Tuesday 10 December 2013

Come and See

"They said to him, "Rabbi!" (which means teacher), "Where are you staying?"


"Come and see", Yeshua tells them.

So they came and saw where he was staying, and they spent that day with him....

.....Phillip finds Natana'el and tells him, "We've found the one that Moshe in the Torah, and also the prophets, wrote about- Yeshua of Nazeret, son of Yosef!"

"Nazeret!", Natana'el answered. "Can anything good come from there?"

Phillip said to him, "Come and see."

-Yochanan 1:38-39; 45-47 (based on Tree of Life Bible translation)


"What is the nature of this dhamma (teaching) of the one you call the Buddha (awakened one)?"

"His dhamma is here-and-now, timeless, inviting all "come and see!", giving guidance, verifiable to everyone for themselves!"

- Pali Canon (my translation)

The latter quote is a summary of the nature of the Buddha's teaching that is chanted by Buddhists all over the world every day as part of "dhammanupassana" or contemplation of the wondrous nature of the teaching. The crux of the quote, in my eyes, is the central invitation "come and see!" It is this very invitation that is so inspiring to children of the secular enlightenment in the West.
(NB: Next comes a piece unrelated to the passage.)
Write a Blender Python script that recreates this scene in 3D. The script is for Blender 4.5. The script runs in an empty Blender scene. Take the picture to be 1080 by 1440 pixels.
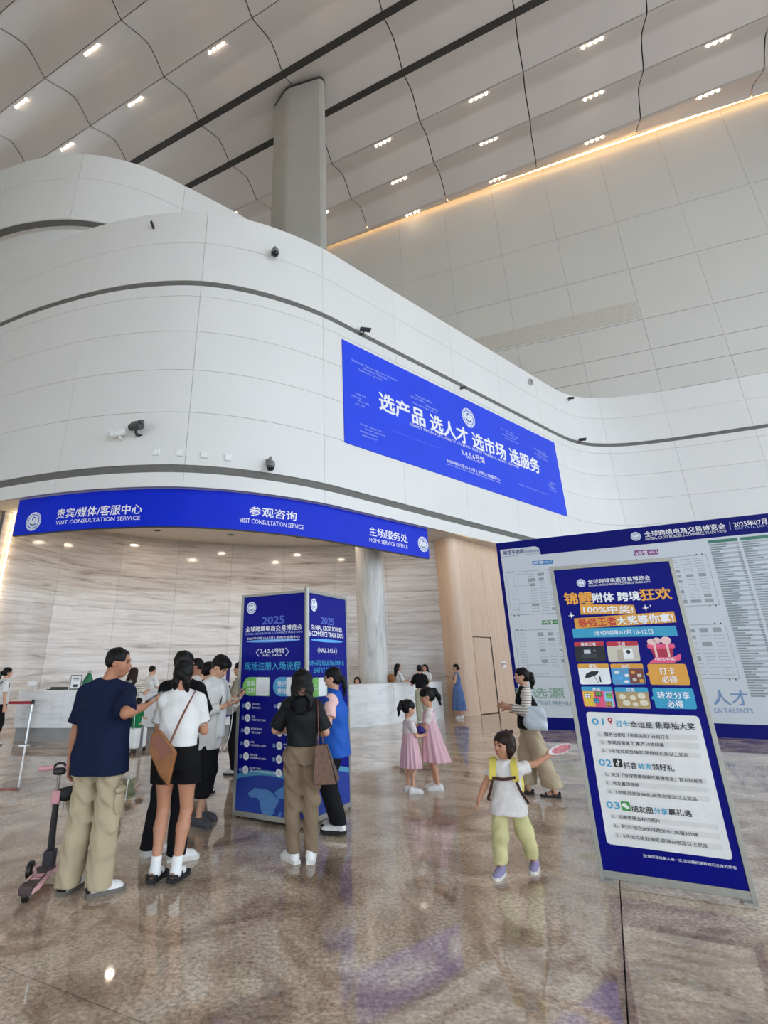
import bpy, math, random
import numpy as np
random.seed(7)
scene = bpy.context.scene
COL = scene.collection

# ------------------------------------------------------------------ camera (1080 x 1440 frame)
CAM_F, CAM_PITCH, CAM_ROLL, CAM_H, CAM_CX, CAM_CY = 722.07, .359, -.007, 1.617, 449.755, 666.238
from mathutils import Matrix, Vector
_F = Vector((0, math.cos(CAM_PITCH), math.sin(CAM_PITCH))); _U = Vector((0, -math.sin(CAM_PITCH), math.cos(CAM_PITCH))); _R = Vector((1, 0, 0))
_R2 = _R * math.cos(CAM_ROLL) + _U * math.sin(CAM_ROLL); _U2 = _U * math.cos(CAM_ROLL) - _R * math.sin(CAM_ROLL)
cd = bpy.data.cameras.new('camera'); cam = bpy.data.objects.new('camera', cd); COL.objects.link(cam)
cd.sensor_fit = 'HORIZONTAL'; cd.sensor_width = 36; cd.lens = CAM_F / 1080 * 36
cd.shift_x = (540 - CAM_CX) / 1080; cd.shift_y = (CAM_CY - 720) / 1080; cd.clip_end = 400
m = Matrix((_R2, _U2, -_F)).transposed().to_4x4(); m.translation = (0, 0, CAM_H); cam.matrix_world = m
scene.camera = cam

# ------------------------------------------------------------------ sky, exposure
w = bpy.data.worlds.new('World'); scene.world = w; w.use_nodes = True
bg = w.node_tree.nodes['Background']; bg.inputs[0].default_value = (.75, .87, 1.0, 1); bg.inputs[1].default_value = 2.3
scene.view_settings.view_transform = 'Standard'; scene.view_settings.look = 'None'; scene.view_settings.gamma = 1; scene.view_settings.use_curve_mapping = False
scene.view_settings.exposure = 0.82
scene.cycles.max_bounces = 8; scene.cycles.diffuse_bounces = 5; scene.cycles.glossy_bounces = 4

# ------------------------------------------------------------------ materials
def lin(c): return tuple((x / 12.92 if x <= .04045 else ((x + .055) / 1.055) ** 2.4) for x in c)
def rgb(h): h = h.lstrip('#'); return lin(tuple(int(h[i:i + 2], 16) / 255 for i in (0, 2, 4)))
MATS = {}
def mat(name, col, rough=.5, metal=0., spec=.5, var=(6., .06), bump=None, emit=None, stretch=(1, 1, 1), coat=0., sheen=0.):
    if name in MATS: return MATS[name]
    m = bpy.data.materials.new(name); m.use_nodes = True; nt = m.node_tree; b = nt.nodes['Principled BSDF']; L = nt.links.new
    c = rgb(col) if isinstance(col, str) else col
    b.inputs['Roughness'].default_value = rough; b.inputs['Metallic'].default_value = metal; b.inputs['Specular IOR Level'].default_value = spec
    if coat: b.inputs['Coat Weight'].default_value = coat; b.inputs['Coat Roughness'].default_value = .08
    if sheen: b.inputs['Sheen Weight'].default_value = sheen
    tc = nt.nodes.new('ShaderNodeTexCoord'); mp = nt.nodes.new('ShaderNodeMapping'); mp.inputs['Scale'].default_value = stretch; L(tc.outputs['Object'], mp.inputs[0])
    nz = nt.nodes.new('ShaderNodeTexNoise'); nz.inputs['Scale'].default_value = var[0]; nz.inputs['Detail'].default_value = 4; L(mp.outputs[0], nz.inputs['Vector'])
    rp = nt.nodes.new('ShaderNodeValToRGB'); a = var[1]
    rp.color_ramp.elements[0].position = .3; rp.color_ramp.elements[1].position = .7
    rp.color_ramp.elements[0].color = tuple(max(0, x * (1 - a)) for x in c) + (1,); rp.color_ramp.elements[1].color = tuple(min(1, x * (1 + a)) for x in c) + (1,)
    L(nz.outputs['Fac'], rp.inputs[0]); L(rp.outputs[0], b.inputs['Base Color'])
    if bump:
        n2 = nt.nodes.new('ShaderNodeTexNoise'); n2.inputs['Scale'].default_value = bump[0]; n2.inputs['Detail'].default_value = 3; L(mp.outputs[0], n2.inputs['Vector'])
        bp = nt.nodes.new('ShaderNodeBump'); bp.inputs['Strength'].default_value = bump[1]; bp.inputs['Distance'].default_value = .01; L(n2.outputs['Fac'], bp.inputs['Height']); L(bp.outputs[0], b.inputs['Normal'])
    if emit: b.inputs['Emission Color'].default_value = (*(rgb(emit[0]) if isinstance(emit[0], str) else emit[0]), 1); b.inputs['Emission Strength'].default_value = emit[1]
    MATS[name] = m; return m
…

This is a teaching that apparently needs no faith, that lies completely open to empirical investigation. "Taste and see that the Dhamma is good!" the quote cries.

I was therefore struck when I read in the Gospel of Yochanan (John) that an identical invitation is presented twice in the early 2nd chapter of the book when Yeshua (Jesus) first begins gathering disciples. This invitation, "come and see!" serves the same function as it does in the Pali Canon- to provoke curiousity, to express joyous confidence, and to lay down a challenge.

There are of course diffferences. The disciples of the Buddha are inviting people not to come and see the Buddha, but to come take up the practice of his teachings- to apply a set of techniques- and see the results in and for themselves. Jesus, and after him his disciple Phillip, is inviting others to come and see Jesus himself. The Buddhist invites you to examine a doctrine and a practice, the Christian invites you to come see a person.

Herein, it seems to me, lies one of the difficulties of evangelism: it is not Christian doctrine, nor Christian community, nor the rewards of living Christian disciplines, that make a Christian. Doctrine may be intellectually scintillating- delivered in a beautifully dignified and complex harmony like the writings of Pope Emeritus Benedict XVI or witty, biting and brilliant like those of CS Lewis. Community may be warm, genuine and supportive. Christian disciplines may fill days with meaning, joy, purification and warm ripples of heart-health. I think it true that none of these will make a true Christian, however.

These things will appeal and may draw one in for a time, giving a certain superfical sense of conviction and rootedness. What they won't do, in my opinion, is make one loyal to Christ through the tests of time, persecution, dark night, and doubt. Nor will they truly bring you into the heart of the Church.

The only thing that can do that is a direct encounter with the head of the Church and the full content of Christian revelation and religion- Jesus himself. Unlike the Buddha, Jesus lives. He is el chai v' kayam, the living and eternal God.

Jesus is the fulfillment- nay, the embodiment- of the Torah itself, God's instruction through Israel to humanity. He is the revelation of the Torah. Zoat ha Torah- Ish.
This is the Torah- a man (Num 19:4, based on traditional Hasidic midrashic reading of verse).